PROBLEM TO WORK ON | Copy every line that contains the string "scene" from the entries below.

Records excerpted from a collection

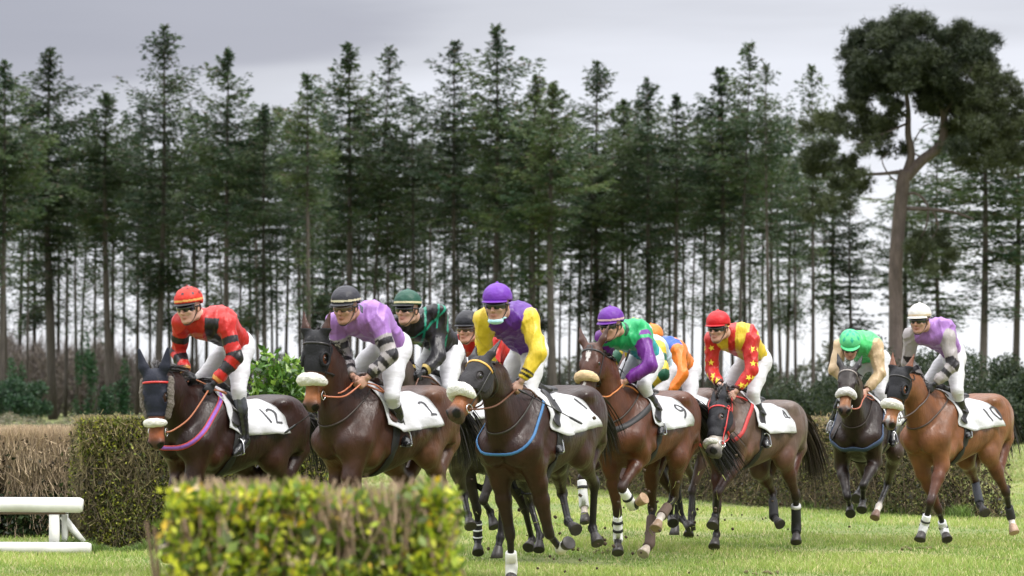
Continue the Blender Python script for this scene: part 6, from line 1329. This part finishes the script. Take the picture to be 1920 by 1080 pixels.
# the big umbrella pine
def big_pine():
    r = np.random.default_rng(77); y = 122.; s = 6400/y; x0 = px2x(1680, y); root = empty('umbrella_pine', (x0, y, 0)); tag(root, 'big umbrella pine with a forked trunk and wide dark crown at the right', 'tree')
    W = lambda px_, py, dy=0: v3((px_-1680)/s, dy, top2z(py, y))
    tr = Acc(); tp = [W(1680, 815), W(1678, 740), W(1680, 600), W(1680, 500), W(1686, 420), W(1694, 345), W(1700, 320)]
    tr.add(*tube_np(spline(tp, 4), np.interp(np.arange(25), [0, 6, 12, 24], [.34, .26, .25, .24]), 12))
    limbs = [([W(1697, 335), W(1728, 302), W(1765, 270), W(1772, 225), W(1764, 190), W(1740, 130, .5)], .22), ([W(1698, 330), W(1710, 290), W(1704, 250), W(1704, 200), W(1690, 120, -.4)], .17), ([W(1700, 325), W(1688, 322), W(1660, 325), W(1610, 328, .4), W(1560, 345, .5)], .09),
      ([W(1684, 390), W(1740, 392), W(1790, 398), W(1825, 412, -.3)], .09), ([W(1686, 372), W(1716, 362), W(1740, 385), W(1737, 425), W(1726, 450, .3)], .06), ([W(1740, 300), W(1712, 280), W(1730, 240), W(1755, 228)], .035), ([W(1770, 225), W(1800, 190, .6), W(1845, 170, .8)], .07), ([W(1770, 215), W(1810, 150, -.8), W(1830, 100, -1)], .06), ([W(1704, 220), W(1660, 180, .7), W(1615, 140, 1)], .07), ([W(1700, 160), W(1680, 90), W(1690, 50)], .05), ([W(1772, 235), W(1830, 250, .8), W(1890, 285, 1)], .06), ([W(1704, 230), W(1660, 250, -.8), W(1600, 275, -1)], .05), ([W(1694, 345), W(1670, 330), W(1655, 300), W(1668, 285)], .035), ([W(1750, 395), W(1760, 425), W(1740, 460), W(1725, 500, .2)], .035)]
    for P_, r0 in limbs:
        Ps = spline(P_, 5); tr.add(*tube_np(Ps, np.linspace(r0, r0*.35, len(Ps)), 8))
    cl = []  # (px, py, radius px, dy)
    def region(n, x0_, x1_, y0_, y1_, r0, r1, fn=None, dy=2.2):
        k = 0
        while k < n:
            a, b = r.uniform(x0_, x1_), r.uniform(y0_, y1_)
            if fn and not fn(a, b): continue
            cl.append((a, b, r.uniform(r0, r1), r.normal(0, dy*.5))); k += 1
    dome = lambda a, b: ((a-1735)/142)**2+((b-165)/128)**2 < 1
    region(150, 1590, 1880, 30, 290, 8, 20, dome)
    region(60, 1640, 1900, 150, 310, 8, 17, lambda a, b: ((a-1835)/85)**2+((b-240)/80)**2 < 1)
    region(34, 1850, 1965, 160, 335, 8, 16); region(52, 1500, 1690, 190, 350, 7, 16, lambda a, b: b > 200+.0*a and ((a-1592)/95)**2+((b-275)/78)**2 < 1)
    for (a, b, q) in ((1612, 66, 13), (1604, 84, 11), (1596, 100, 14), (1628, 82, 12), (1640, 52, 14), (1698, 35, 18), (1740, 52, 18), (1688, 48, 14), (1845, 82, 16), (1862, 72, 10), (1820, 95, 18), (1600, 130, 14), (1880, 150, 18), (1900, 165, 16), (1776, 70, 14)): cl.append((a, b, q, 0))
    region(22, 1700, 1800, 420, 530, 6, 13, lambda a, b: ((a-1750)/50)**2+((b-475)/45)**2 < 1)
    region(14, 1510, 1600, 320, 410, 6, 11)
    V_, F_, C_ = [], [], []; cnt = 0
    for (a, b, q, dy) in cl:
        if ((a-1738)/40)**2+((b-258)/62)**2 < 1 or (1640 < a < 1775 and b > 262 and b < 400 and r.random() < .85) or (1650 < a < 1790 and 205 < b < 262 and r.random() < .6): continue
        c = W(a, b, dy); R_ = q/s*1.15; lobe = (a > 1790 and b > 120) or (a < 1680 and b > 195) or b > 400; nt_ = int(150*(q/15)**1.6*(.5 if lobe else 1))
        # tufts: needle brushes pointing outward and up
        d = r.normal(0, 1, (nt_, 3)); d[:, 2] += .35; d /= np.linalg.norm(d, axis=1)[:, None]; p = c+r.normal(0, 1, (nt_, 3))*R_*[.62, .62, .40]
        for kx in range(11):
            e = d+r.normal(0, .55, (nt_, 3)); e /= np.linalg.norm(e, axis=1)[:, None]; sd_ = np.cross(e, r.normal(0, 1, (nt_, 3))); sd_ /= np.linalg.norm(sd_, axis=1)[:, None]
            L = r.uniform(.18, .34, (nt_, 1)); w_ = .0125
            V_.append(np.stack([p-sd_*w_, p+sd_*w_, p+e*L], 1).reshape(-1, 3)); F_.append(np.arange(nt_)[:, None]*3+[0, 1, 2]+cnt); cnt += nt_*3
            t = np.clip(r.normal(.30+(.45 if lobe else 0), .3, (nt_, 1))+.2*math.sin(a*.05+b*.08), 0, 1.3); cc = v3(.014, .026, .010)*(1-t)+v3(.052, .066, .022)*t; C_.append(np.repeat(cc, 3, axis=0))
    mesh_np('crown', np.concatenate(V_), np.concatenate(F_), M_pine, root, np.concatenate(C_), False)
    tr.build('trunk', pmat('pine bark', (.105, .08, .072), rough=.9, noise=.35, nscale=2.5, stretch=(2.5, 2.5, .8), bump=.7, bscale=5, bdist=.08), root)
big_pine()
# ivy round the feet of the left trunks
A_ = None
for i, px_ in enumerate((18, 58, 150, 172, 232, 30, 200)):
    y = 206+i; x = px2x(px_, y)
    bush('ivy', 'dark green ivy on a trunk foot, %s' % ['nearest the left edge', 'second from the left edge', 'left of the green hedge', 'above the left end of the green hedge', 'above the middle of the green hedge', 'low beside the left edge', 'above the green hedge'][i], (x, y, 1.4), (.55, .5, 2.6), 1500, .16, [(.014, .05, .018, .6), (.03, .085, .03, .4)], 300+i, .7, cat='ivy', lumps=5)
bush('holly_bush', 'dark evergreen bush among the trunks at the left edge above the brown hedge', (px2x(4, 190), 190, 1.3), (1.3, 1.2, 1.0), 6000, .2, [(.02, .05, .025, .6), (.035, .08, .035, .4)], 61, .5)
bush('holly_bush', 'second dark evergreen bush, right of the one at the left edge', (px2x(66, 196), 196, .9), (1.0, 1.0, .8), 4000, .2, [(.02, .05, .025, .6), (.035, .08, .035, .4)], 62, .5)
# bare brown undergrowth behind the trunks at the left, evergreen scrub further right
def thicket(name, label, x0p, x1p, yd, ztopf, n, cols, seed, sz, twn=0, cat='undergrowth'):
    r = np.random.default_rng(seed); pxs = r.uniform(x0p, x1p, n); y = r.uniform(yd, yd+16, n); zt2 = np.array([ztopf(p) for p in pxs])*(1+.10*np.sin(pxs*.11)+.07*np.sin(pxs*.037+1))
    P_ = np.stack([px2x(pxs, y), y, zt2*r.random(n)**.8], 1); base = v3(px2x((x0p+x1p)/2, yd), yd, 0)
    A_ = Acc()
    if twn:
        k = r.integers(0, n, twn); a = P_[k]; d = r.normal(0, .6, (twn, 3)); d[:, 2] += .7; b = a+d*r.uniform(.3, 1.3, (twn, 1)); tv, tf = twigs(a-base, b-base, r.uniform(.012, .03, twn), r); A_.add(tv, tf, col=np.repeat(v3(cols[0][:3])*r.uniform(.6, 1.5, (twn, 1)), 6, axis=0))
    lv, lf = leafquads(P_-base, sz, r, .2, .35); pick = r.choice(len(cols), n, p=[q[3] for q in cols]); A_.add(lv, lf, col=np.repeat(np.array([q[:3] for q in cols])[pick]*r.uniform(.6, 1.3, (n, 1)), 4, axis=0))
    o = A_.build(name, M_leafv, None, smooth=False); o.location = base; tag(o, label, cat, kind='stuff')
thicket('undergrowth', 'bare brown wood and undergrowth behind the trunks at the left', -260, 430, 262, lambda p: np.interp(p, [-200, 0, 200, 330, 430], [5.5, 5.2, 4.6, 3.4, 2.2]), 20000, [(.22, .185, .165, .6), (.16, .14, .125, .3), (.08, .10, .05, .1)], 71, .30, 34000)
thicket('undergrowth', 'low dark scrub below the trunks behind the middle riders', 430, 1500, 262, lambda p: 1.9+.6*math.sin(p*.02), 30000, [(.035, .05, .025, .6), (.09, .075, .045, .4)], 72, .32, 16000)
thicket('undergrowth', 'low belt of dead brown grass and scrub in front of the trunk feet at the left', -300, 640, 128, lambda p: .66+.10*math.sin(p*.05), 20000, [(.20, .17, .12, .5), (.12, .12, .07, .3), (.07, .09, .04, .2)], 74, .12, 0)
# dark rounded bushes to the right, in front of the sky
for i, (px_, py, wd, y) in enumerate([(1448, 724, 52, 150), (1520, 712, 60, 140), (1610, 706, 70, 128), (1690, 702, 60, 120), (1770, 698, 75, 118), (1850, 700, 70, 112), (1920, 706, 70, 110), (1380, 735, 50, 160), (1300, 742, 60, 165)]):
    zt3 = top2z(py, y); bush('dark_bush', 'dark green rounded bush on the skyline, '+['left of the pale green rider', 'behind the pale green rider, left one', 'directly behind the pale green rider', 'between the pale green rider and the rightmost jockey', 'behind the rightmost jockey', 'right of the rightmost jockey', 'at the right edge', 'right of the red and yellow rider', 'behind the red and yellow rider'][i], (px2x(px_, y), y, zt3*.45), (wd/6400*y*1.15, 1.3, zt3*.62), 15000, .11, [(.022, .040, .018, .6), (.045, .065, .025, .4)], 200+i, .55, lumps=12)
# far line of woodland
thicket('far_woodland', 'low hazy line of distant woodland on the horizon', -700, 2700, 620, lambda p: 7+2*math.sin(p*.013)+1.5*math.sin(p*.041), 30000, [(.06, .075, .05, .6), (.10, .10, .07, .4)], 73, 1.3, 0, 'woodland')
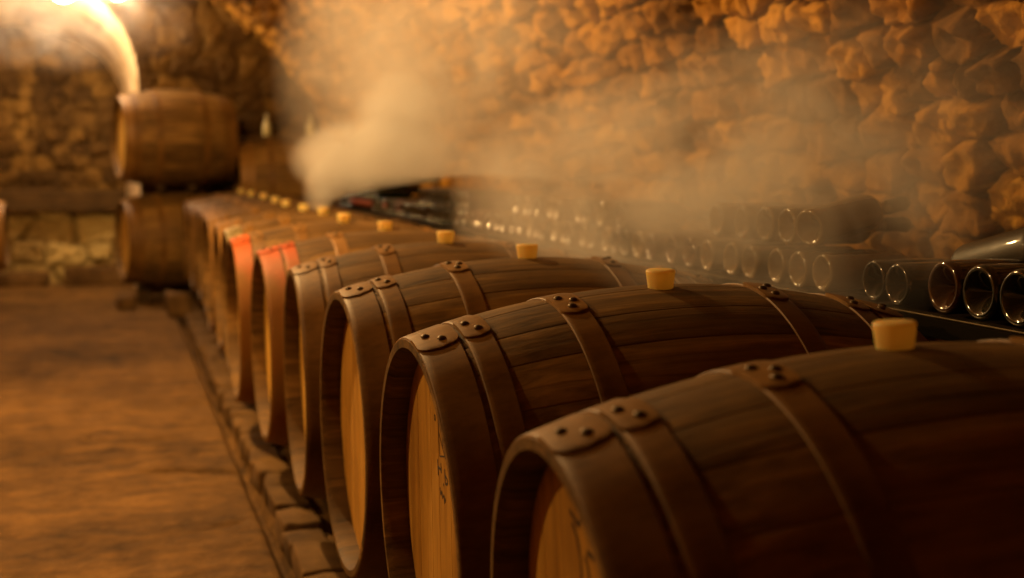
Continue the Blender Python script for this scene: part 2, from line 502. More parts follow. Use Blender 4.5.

FINAL RESULT |
Continue the Blender Python script for this scene: part 6, from line 1329. This part finishes the script. Take the picture to be 1920 by 1080 pixels.
Continue the Blender Python script for this scene: part 2, from line 502. More parts follow. Use Blender 4.5.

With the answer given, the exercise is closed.